La conversión
Es muy difícil entender la espiritualidad si no se parte de la experiencia de la conversión, porque Agustín es un convertido, y esto condiciona toda su vida y sus doctrinas. Es más, Agustín es su conversión, porque ésta ha sido una exigencia continua. Ciertamente ha sido para él un punto de llegada después de un largo recorrido y es también un punto de partida, un itinerario permanente. “Todo ello consistía en no querer lo que yo quería y en querer lo que tú querías” (Conf. 9,1,1).
Agustín entiende por conversión la transformación de la propia vida, es un camino donde el protagonista es la misericordia de Dios, así lo experimentó y nos lo dice: “Nuestra vuelta perfecta encuentra a Dios preparado, según lo que dice el profeta: Como de mañana le encontramos preparado... Cuando nos volvemos a Él, es decir, cuando renovamos nuestro espíritu por el cambio de la vida vieja, experimentamos lo duro y trabajoso que es retroceder de la oscuridad de los deseos terrenos a la serenidad y sosiego de la luz divina. En tal embarazo decimos: Vuélvete, Señor, esto es, ayúdanos para que la vuelta se lleva a cabo en nosotros, la cual te encuentra preparado y ofreciéndote a ser gozado de tus amadores... Sálvame, dice, por tu misericordia: entiende que no es curada debido a sus méritos, ya que se debía la justa condenación al pecador, que traspasó el mandato impuesto. Luego sáname, dice, no por mis méritos, sino por tu misericordia” (Comentario al Salmo 6,5). Desvestirse, por tanto, de la vida vieja es la tarea de la conversión, pero a veces los respetos humanos nos hacen ser perezosos en este camino de hacia el hombre nuevo. Convertirse es retornar a Dios, pero ha de hacerse con humildad, con sencillez: “Sólo con humilde piedad se vuelve uno a ti” (Confesiones 3,8,16).
La conversión es fundamentalmente don, gracia, regalo de Dios; cuando Él te llama, te convierte, cuando te convierte, te cura: “No te arrogues la misma conversión, porque si no te hubiese llamado Él a ti que huías, no hubieras podido convertirte... Quien te dice: Yo soy la luz del mundo, te llama a sí. Cuando te llama, te convierte; cuando te convierte, te sana; cuando te hubiere sanado, verás a tu Conversor” (Com. salmo 84,8). Para Agustín la conversión es experimentar la paz de Dios y recibir la invitación a retornar al corazón, es decir, tiene mucho que ver con la interioridad y en trabajo desde dentro: “Conviértanse, pues, y búsquente, porque no como ellos abandonan a su Criador así abandonas tú a la criatura. Conviértanse y al punto estarás tú allí en sus corazones, en los corazones de los que te confiesen, y se arrojen en ti” (Confesiones 5,2,2).

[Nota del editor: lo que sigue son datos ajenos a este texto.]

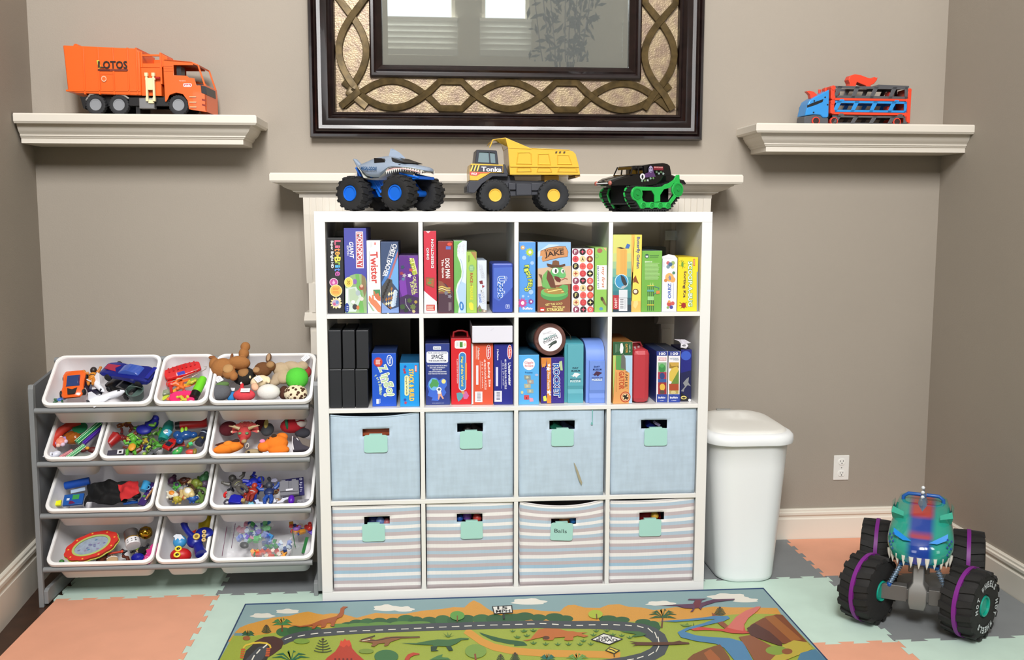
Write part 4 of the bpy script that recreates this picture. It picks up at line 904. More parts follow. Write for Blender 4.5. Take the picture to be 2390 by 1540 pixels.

El principio de la conversión consiste en volverse hacia la luz que puede iluminar toda la vida. Siempre irá acompañada de una experiencia profunda de interioridad y trascendencia, para obtener una nueva visión y un nuevo camino. Convertirse es correr hacia Dios, pero porque Dios mismo nos recoge cuando estamos fuera de camino: Convertirse es correr hacia Dios: “Corred a él y os hará volver; él es, en efecto, quien hace volver a los alejados, persigue a los fugitivos, encuentra a los perdidos, humilla a los soberbios, alimenta a los hambrientos, suelta a los encadenados, ilumina a los ciegos, limpia a los inmundos, reconforta a los cansados, resucita a los muertos y libera a los poseídos y cautivos de los espíritus perversos. Os he demostrado que vosotros estáis ahora libres de ellos; al mismo tiempo que os felicito, os exhorto a conservar también en vuestros corazones la salud que se ha manifestado en vuestro corazón” (Sermón 216,11).
Evidentemente la conversión es gracias, es don de Dios y esfuerzo humano, es decir, nosotros no podemos por menos que trabajar y prepararnos. “Todo proviene de Dios, sin que esta afirmación signifique que podemos echarnos a dormir o que nos ahorremos cualquier esfuerzo o hasta el mismo querer. Si tú no quieres, no residirá en ti la justicia de Dios... Pero Dios te hizo a ti sin ti. Ningún consentimiento le otorgaste para que te hiciera. ¿Cómo podías dar el consentimiento si no existías? Quien te hizo sin ti, no te justificará sin ti. Por lo tanto, creó sin que lo supiera el interesado, pero no justifica sin que lo quiera él. Con todo, es él quien justifica: para que no sea justicia tuya, para no volver a lo que para ti es daño, perjuicio, estiércol, hállate en él desprovisto de justicia propia” (Sermón 169,13).